There are two other important lessons. First, as more and more of our communications are mediated by computer, AOL’s online hazing experience shows how vital it is that the influence of system design on human behavior be examined and understood. Different cultures develop in cyberspace in part because of the technology that supports them. The WELL has a system design that fosters highly structured discourse by allowing no threading within a topic, forcing a would-be participant to read through to the end of the discussion before adding his or her thoughts. Repetition is therefore rare. On Usenet or CIX, with built-in threading, the interface encourages responses to specific points; while this allows discussions to branch into other topics without confusion, repetition abounds because many posters answer without reading to the end of the thread to find out that their point has already been made. This is especially a problem with the widespread use of offline readers.

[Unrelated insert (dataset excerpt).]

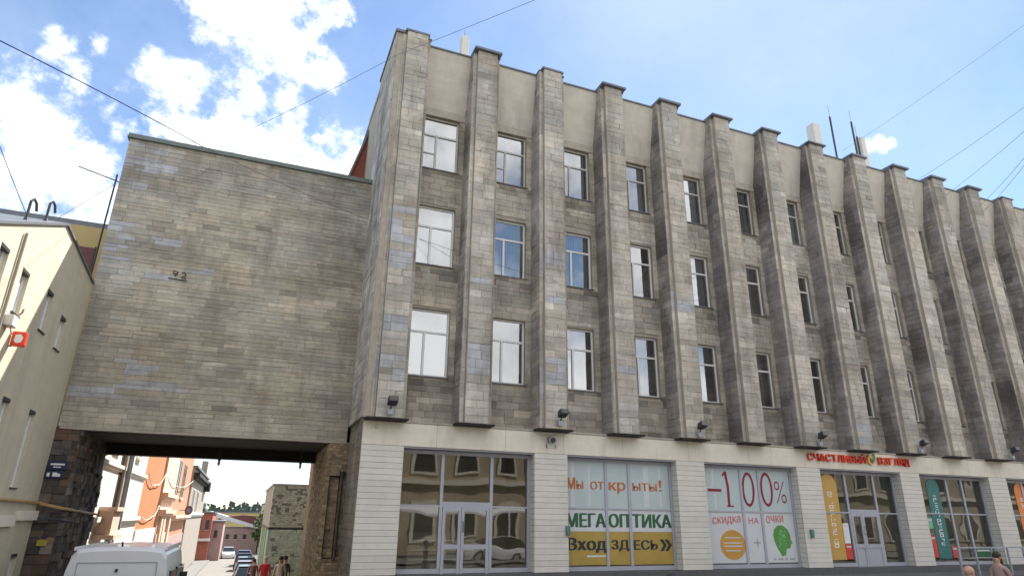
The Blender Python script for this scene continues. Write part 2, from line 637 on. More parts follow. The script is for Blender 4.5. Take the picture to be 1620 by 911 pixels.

Second, it’s easy to lose perspective on the Net. The embedded sorting of the Net into topics is an efficient way to sort computerized discussions. But a consequence of that structure is that people tend to focus only on topics that interest them, and because those topics fill their computer screens they tend to imagine that those topics are the most important ones, not only on the Net, but possibly in the world. This kind of intensity is vital in some professions (including writing, researching, and programming, some of the earliest classes of Net user). But it leads to skewed fantasies in which people whose interests are different from yours cease to exist or may be discounted: out of sight, out of mind. Any group that thinks it runs cyberspace must remember that the real in-group with the real power are the bastard operators from hell (BOFHs).14 And they don’t let any of us read their newsgroups.